1. How do acid radicals differ from basic radicals in terms of their charge?

Acid radicals and basic radicals differ in terms of their charge. Acid radicals typically carry a positive charge due to the loss of electrons or an excess of protons. This positive charge arises from the tendency of acid radicals to donate protons $(H^+)$. On the other hand, basic radicals usually carry a negative charge or possess lone pair(s) of electrons. This negative charge results from their ability to accept protons or donate electrons.

2. Give an example of an acid radical and explain its chemical properties.

One example of an acid radical is sulfate $({SO_4}^{2-})$. Sulfate is a polyatomic ion that carries a negative charge. It is an acid radical due to its ability to donate protons $(H^+)$. In chemical reactions, sulfate can react with bases to form salts and water. It combines with metal cations to create compounds like sodium sulfate $(Na_2SO_4)$ or calcium sulfate $(CaSO_4)$. Sulfate is also involved in redox reactions and can undergo reduction or oxidation processes.

3. Can a basic radical exist as both an anion and a cation?

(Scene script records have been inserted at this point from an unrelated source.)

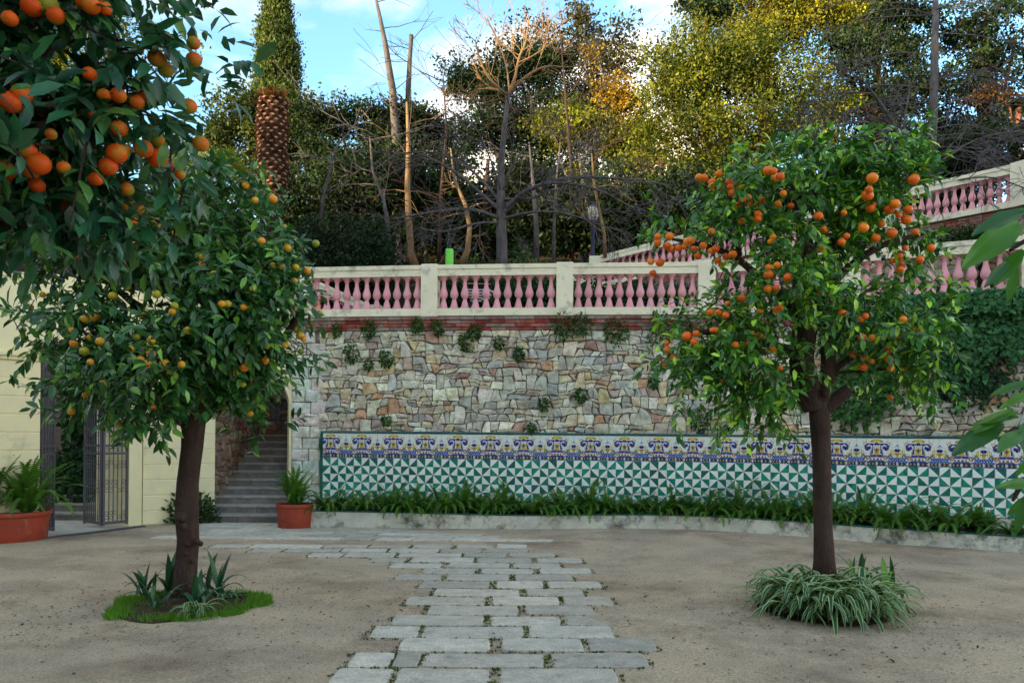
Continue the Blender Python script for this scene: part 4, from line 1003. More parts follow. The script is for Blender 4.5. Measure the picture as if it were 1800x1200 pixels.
def patch():
    px_ = random.gauss(1700, 42); py_ = random.gauss(672, 20); s_ = SXL(min(1880, px_)); b = WALL.at(s_, .05+.08*random.random()); p = P(px_, py_, b.y); return ((b.x, b.y, p.z), (0, -1, .3))
ivy('ivy', 'dark scraggly ivy patch low on the wall below the thick curtain', patch, 1100, .07, ((.015, .05, .025), (.03, .09, .03)))
def gateivy():
    x = random.uniform(-9.4, -6.7); z = random.random()*3.4; y = 17.0 - .5*random.random() - (.9*(1 - z/1.6) if z < 1.6 else 0)
    if x > -7.6 and z < .55: return None
    return ((x, y, z), (.2, -1, .5))
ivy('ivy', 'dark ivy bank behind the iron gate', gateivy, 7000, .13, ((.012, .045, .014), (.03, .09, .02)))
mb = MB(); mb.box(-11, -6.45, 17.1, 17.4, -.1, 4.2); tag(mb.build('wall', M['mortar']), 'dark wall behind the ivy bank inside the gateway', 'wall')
mb = MB(); mb.box(-6.42, -6.2, 15.6, 21, -.1, 4.2); tag(mb.build('wall', M['cream']), 'plastered side wall right inside the gateway', 'wall')

# ------------------------------------------------------------ orange trees
LEAF_ME = {}
def leaf_me(m_):
    if m_ not in LEAF_ME:
        b = MB()
        for fs in LEAF[1]: b.add(LEAF[0], fs)
        LEAF_ME[m_] = b.mesh('leaf', M[m_])
    return LEAF_ME[m_]
def fruit_me(m_, r):
    key = (m_, r)
    if key not in LEAF_ME:
        b = MB(); prof = [(.001, -r*.92)] + [(r*math.cos(t)*1.03, r*math.sin(t)*.93) for t in np.linspace(-1.25, 1.2, 9)] + [(r*.12, r*.86), (.004, r*.80)]
        b.lathe(prof, 16); b.tube([(0, 0, r*.78), (0, 0, r*1.08)], [.003, .002], 4); LEAF_ME[key] = b.mesh('orange', M[m_], True)
    return LEAF_ME[key]
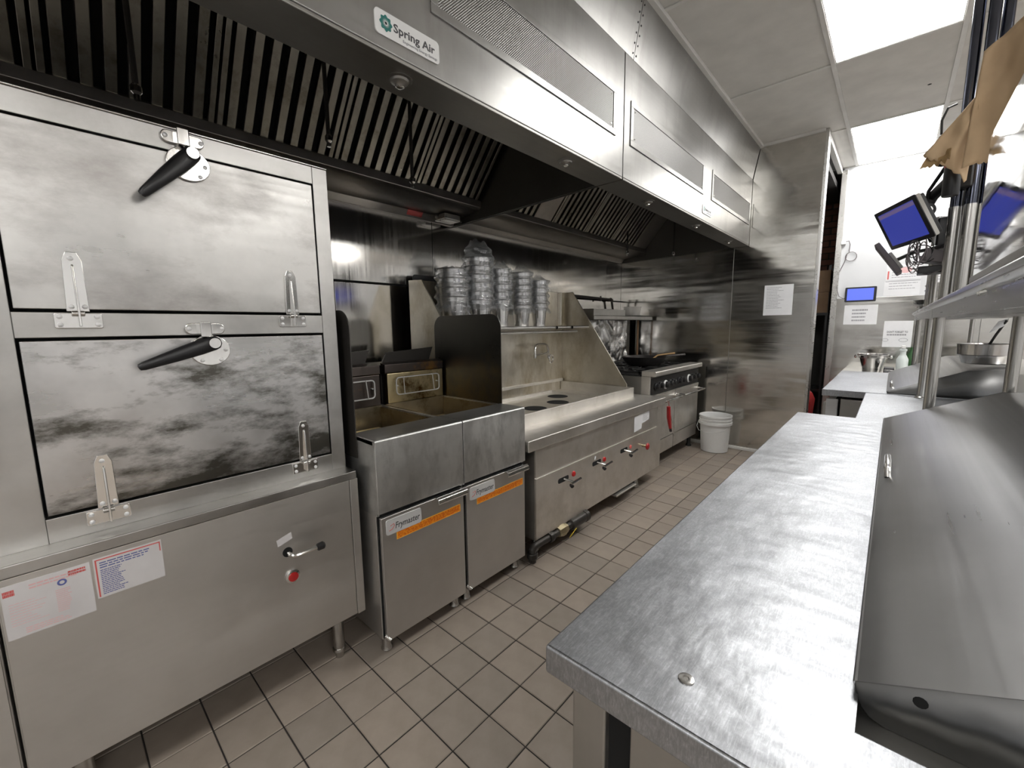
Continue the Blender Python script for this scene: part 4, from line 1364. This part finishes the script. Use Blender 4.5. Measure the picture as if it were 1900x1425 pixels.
# polished cabinet on the shelf
t = thing('polished_box', 'mirror-polished steel box on the overshelf at the right edge of the photo', 'appliance', (.3, 1.0, 1.376))
B('shell', 'steel_mirror', (.125, .46, .45, 1.45, 1.392, 1.715), t, .012, seg=3)
B('base_lip', 'silver_plastic', (.121, .465, .445, 1.455, 1.386, 1.402), t, .003)
for x in (.17, .42):
    for y in (.52, 1.40):
        MB().cyl((x, y, 1.3765), (x, y, 1.388), .014).build('foot', 'black_rubber', t)
# dark chrome ceiling poles
for k, (x, y, lab) in enumerate(((.140, 2.42, 'leftmost dark chrome pole from the shelf to the ceiling'), (.178, 2.40, 'middle dark chrome pole from the shelf to the ceiling'), (.214, 2.42, 'rightmost dark chrome pole from the shelf to the ceiling'))):
    t = thing('ceiling_pole', lab, 'pole', (x, y, 1.376), 'ceiling poles on the overshelf')
    MB().cyl((x, y, 1.378), (x, y, 2.985), .0165, None, 18).build('tube', 'chrome_dark', t)
    MB().cyl((x, y, 1.3775), (x, y, 1.74), .0185, None, 18).build('sleeve', 'steel_tube', t)
t = thing('shelf_upright', 'bright steel upright on the far overshelf beside the stacked pans', 'post', (.125, 2.95, 1.376))
MB().cyl((.125, 2.95, 1.377), (.125, 2.95, 1.80), .016, None, 14).build('tube', 'steel_tube', t)
MB().cyl((.125, 3.15, 1.377), (.125, 3.15, 1.80), .016, None, 14).build('tube', 'steel_tube', t)

# ---- order monitor on its arm
az, tl = .40159789, .4597963
w_, h_ = .322, .1795
U = Vector((-math.sin(az), math.cos(az), 0))
Nn = Vector((-math.cos(az)*math.cos(tl), -math.sin(az)*math.cos(tl), -math.sin(tl)))
V = Nn.cross(U)
if V.z < 0:
    V = -V
R_ = -U                                     # right as seen from the front
MC = Vector((-.0095, 2.45, 1.7043))
t = thing('order_monitor', 'tilted touch monitor with a blue screen on an arm', 'monitor', MC)
def plate(mb, w, h, r, d0, d1, du=0, dv=0):
    poly = rrect(-w/2, w/2, -h/2, h/2, r, 4)
    n = len(poly)
    vs = [MC+R_*(a+du)+V*(b+dv)+Nn*d0 for a, b in poly]+[MC+R_*(a+du)+V*(b+dv)+Nn*d1 for a, b in poly]
    return mb.add(vs, [tuple(range(n)), tuple(range(2*n-1, n-1, -1))]+[(i, (i+1) % n, n+(i+1) % n, n+i) for i in range(n)])
plate(MB(), w_, h_, .008, -.004, 0).build('bezel', 'black_plastic', t, .001)
plate(MB(), w_*.985, h_*.985, .008, -.018, -.004).build('silver_frame', 'silver_plastic', t, .001)
plate(MB(), w_*.93, h_*.93, .010, -.034, -.018).build('rear_shell', 'black_plastic', t, .003)
sc_ = plate(MB(), w_*.84, h_*.82, .001, -.001, .0006).build('screen', 'screen_blue', t)
plate(MB(), w_*.84, h_*.09, .001, .0004, .001, 0, h_*.345).build('screen_bar', 'screen_bar', sc_)
arm = MB()
back = MC-Nn*.034
arm.obox(back-Nn*.012, R_, V, Nn, .05, .05, .012)
arm.build('mount_plate', 'black_plastic', t, .003)
hinge = back-Nn*.045+V*.01
MB().cyl(hinge-U*.035, hinge+U*.035, .026, None, 18).build('swivel', 'black_plastic', t)
MB().cyl(hinge-U*.036, hinge-U*.040, .013, None, 14).build('swivel_cap', 'chrome', t)
MB().tube([hinge, hinge+Vector((.02, -.01, .05)), Vector((.105, 2.40, 1.83)), Vector((.140, 2.42, 1.84))], .02, 10).build('arm', 'black_plastic', t)
MB().box(.10, .175, 2.375, 2.445, 1.80, 1.90).build('clamp', 'black_plastic', t, .008)
MB().tube([(.095, 2.36, 1.89), (.095, 2.36, 1.97), (.085, 2.36, 2.0)], [.022, .02, .018], 10).build('hand_grip', 'black_rubber', t)
# cable bundle below the monitor
t = thing('cable_bundle', 'tangle of grey cables hanging behind the monitor', 'cable', (.03, 2.5, 1.55))
rnd = random.Random(5)
for k in range(9):
    pts = []
    a0 = rnd.uniform(0, 6.3)
    rx, rz = rnd.uniform(.015, .035), rnd.uniform(.025, .06)
    cx, cz = rnd.uniform(.020, .060), rnd.uniform(1.545, 1.60)
    for i in range(13):
        a = a0+2*math.pi*i/12*.9
        pts.append((cx+rx*math.cos(a)+.004*i*.3, 2.425+.008*math.sin(a*2+k), cz+rz*math.sin(a)))
    MB().tube(pts, .0022, 5).build('cable', 'grey_plastic' if k % 3 else 'black_plastic', t)
MB().tube([(.04, 2.5, 1.53), (.06, 2.5, 1.505), (.09, 2.48, 1.495), (.125, 2.46, 1.51), (.135, 2.44, 1.54)], .003, 6).build('cable', 'grey_plastic', t)
# bump bar seen behind the monitor
t = thing('bump_bar', 'flat grey keypad on a bracket below the blue monitor', 'keypad', (-.045, 2.62, 1.62))
D = Vector((.082, 0, -.125)).normalized()
Q = Vector((.125, 0, .082)).normalized()
MB().obox((-.044, 2.62, 1.585), D, Vector((0, 1, 0)), Q, .080, .07, .010).build('body', 'grey_plastic', t, .003)
MB().obox((-.018, 2.60, 1.575), D, Vector((0, 1, 0)), Q, .040, .03, .006).build('bracket', 'silver_plastic', t, .002)
MB().tube([(-.01, 2.60, 1.58), (.04, 2.56, 1.60), (.12, 2.44, 1.60)], .008, 8).build('stem', 'black_plastic', t)
# black equipment clustered on the pole
t = thing('ticket_printer', 'black ticket printer strapped to the poles behind the monitor', 'printer', (.13, 2.5, 1.6))
MB().box(.098, .165, 2.47, 2.60, 1.60, 1.72).build('body', 'black_plastic', t, .008)
MB().prism([(.055, 1.555), (.130, 1.535), (.150, 1.575), (.075, 1.60)], 2.45, 2.58, 'y').build('cover', 'grey_plastic', t, .004)
MB().box(.055, .13, 2.47, 2.58, 1.50, 1.53).build('tray', 'black_plastic', t, .004)
MB().tube([(.085, 2.44, 1.62), (.05, 2.44, 1.70), (.06, 2.44, 1.82), (.10, 2.43, 1.90)], .006, 8).build('lead', 'black_rubber', t)
t = thing('spray_can', 'dark can with red and white bands under the kraft paper', 'can', (.115, 2.30, 1.80))
MB().lathe(.115, 2.30, [(.022, 1.76), (.024, 1.765), (.024, 1.86)], 18).build('body', 'black_plastic', t)
MB().lathe(.115, 2.30, [(.0245, 1.862), (.0245, 1.875)], 18).build('red_band', 'red_plastic', t)
MB().lathe(.115, 2.30, [(.0245, 1.876), (.0245, 1.883)], 18).build('white_band', 'plate_white', t)
MB().lathe(.115, 2.30, [(.024, 1.884), (.022, 1.905), (.012, 1.91)], 18).build('red_cap', 'red_plastic', t)
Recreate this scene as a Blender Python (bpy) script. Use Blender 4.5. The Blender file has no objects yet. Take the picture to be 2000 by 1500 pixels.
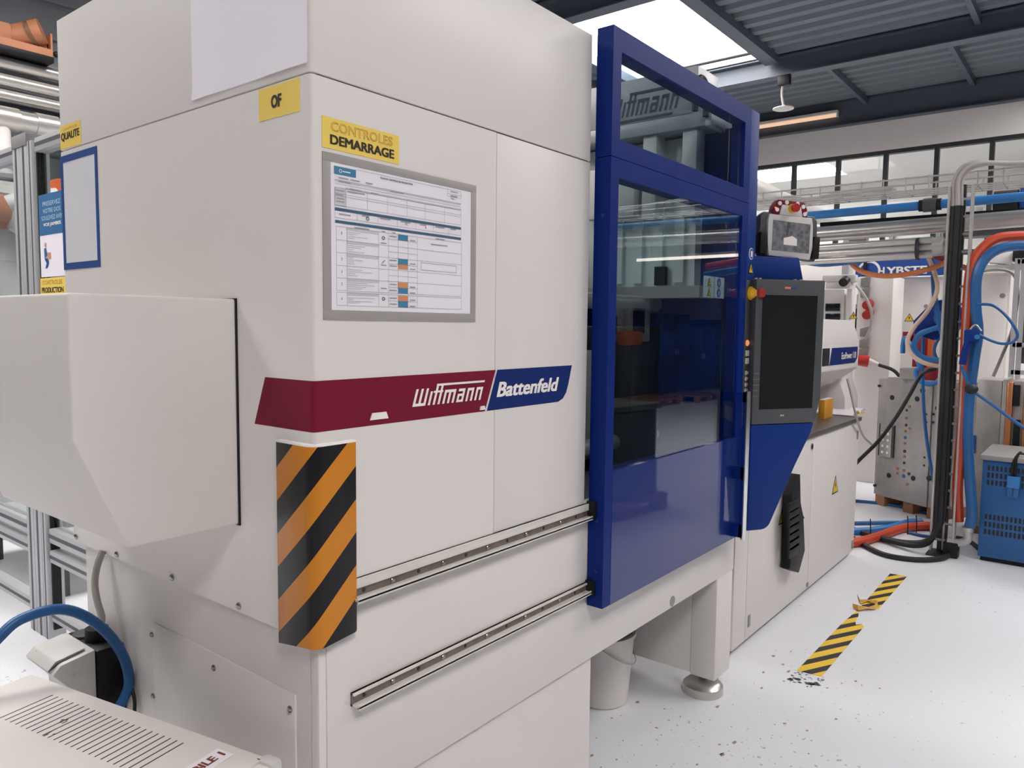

No, a basic radical cannot exist as both an anion and a cation simultaneously. Basic radicals, by definition, are characterized by carrying a negative charge or possessing lone pair(s) of electrons. This negative charge or electron-rich nature allows them to act as electron-pair donors or proton acceptors. However, if a basic radical were to gain protons, it would lose its negative charge and become a positively charged ion, i.e., a cation. Therefore, while a basic radical can exist as an anion, it cannot exist as a cation at the same time.

4. What role do basic radicals play in the formation of coordination complexes?

Basic radicals play a crucial role in the formation of coordination complexes. These radicals, often referred to as ligands, possess lone pairs of electrons that can donate to a central metal ion. By coordinating with the metal ion, the basic radicals form coordination bonds, resulting in the formation of a coordination complex. The coordination of ligands to the metal center enhances the stability and reactivity of the complex, leading to various applications in catalysis, materials science, and bioinorganic chemistry. The type and arrangement of basic radicals in a coordination complex greatly influence its properties, such as geometric structure, magnetic behaviour, and spectroscopic characteristics.

5. How do acid radicals react with bases?

When acid radicals react with bases, they undergo a neutralization reaction. The acid radical donates a proton $(H^+)$ to the base, resulting in the formation of salt and water. The proton donation from the acid radical to the base leads to forming a conjugate base and a conjugate acid. The reaction can be represented by the general equation: Acid Radical + Base → Salt + Water. This reaction is fundamental in acid-base chemistry and is responsible for the neutralization of acids and the formation of various salts, which are essential in many chemical processes and applications.